Edith is apparently raped by the Viking scout party. On screen this actually looks like she has been killed, as her eyes are open and unblinking when husband Wulnoth finds her. Next minute she's her old chipper self, the perfect hostess, as though nothing has happened.
Most of the above relates to the script and not to the production itself. That's because we have the excellent Douglas Camfield directing. Considering that his first job on Doctor Who was to direct the Ealing Studio filming of the brutal fight between cavemen Kal and Za in An Unearthly Child, it is a surprise that the fight between the Saxons and the Vikings is so poorly realised. (Actually not a surprise at all, as it shows that external pre-filming could be done properly with a degree of leisure to get it right, whilst studio recording had so many constraints, especially of time).
By the end of the story the Doctor has ensured that history will run its intended course - 1066 and all that. Bad luck for nice Edith and Wulnoth etc. who will have murderous Vikings and traitorous Anglo-Saxon royals descending on their village very soon, then William the Conqueror harrying their northern home a few years later, assuming they've survived. We don't see the Doctor suggesting to those he has befriended that that they might want to think about moving home to a safer region, and perhaps learning Norman French whilst they're at it - "s'il vous plait", "merci" and "une cruche d'hydromel" at the very least.

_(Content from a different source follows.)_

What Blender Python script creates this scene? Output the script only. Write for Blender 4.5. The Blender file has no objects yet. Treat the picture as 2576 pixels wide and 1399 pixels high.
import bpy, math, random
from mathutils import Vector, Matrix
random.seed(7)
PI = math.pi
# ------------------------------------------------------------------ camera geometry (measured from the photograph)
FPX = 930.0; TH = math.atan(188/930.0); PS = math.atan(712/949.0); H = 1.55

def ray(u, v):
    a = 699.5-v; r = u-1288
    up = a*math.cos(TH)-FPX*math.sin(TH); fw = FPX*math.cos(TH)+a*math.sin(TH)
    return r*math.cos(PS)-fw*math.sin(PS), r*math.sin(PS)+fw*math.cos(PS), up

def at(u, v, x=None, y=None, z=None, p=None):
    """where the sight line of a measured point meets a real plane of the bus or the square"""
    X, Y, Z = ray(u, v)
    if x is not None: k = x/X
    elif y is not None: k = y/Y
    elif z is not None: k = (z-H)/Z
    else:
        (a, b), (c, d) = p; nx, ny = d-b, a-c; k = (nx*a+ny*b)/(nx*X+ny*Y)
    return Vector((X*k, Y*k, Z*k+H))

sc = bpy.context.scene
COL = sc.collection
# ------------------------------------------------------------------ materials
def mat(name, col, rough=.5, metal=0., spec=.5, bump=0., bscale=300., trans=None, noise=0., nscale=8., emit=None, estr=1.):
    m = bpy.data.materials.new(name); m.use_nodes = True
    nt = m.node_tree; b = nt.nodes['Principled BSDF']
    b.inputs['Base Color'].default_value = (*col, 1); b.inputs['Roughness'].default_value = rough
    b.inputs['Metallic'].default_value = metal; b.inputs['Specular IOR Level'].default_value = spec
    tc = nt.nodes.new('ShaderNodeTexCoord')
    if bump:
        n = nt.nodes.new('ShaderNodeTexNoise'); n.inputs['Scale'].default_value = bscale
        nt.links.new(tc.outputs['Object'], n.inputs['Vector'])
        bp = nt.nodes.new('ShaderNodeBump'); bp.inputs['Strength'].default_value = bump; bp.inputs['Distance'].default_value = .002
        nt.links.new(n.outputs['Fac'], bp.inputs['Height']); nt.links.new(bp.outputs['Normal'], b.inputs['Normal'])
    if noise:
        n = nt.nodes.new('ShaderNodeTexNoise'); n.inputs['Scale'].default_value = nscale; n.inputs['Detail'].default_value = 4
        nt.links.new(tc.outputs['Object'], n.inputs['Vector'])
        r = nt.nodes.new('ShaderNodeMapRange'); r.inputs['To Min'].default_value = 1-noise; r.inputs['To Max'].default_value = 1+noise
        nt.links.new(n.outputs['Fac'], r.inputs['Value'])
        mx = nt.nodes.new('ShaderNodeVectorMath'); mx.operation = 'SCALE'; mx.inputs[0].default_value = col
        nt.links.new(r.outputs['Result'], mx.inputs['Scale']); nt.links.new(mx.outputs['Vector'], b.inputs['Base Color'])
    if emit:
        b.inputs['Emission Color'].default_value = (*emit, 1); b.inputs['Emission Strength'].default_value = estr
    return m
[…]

Hartnell has a great fluff when he is talking to Vicki and Steven about getting up off the beach to the clifftop above:
"I'm not a mountain goat! I prefer walking to anyday, and I hate climbing".
A line to the Monk about "no monkey business" comes out as "no more monkery".
Even Peter Purves has a slip-up in his first proper episode when he talks about the TARDIS landing on the beach. Watching Hartnell dribble pebbles down a rock he talks about the TARDIS landing on pebbles, clearly distracted by what his co-star is doing.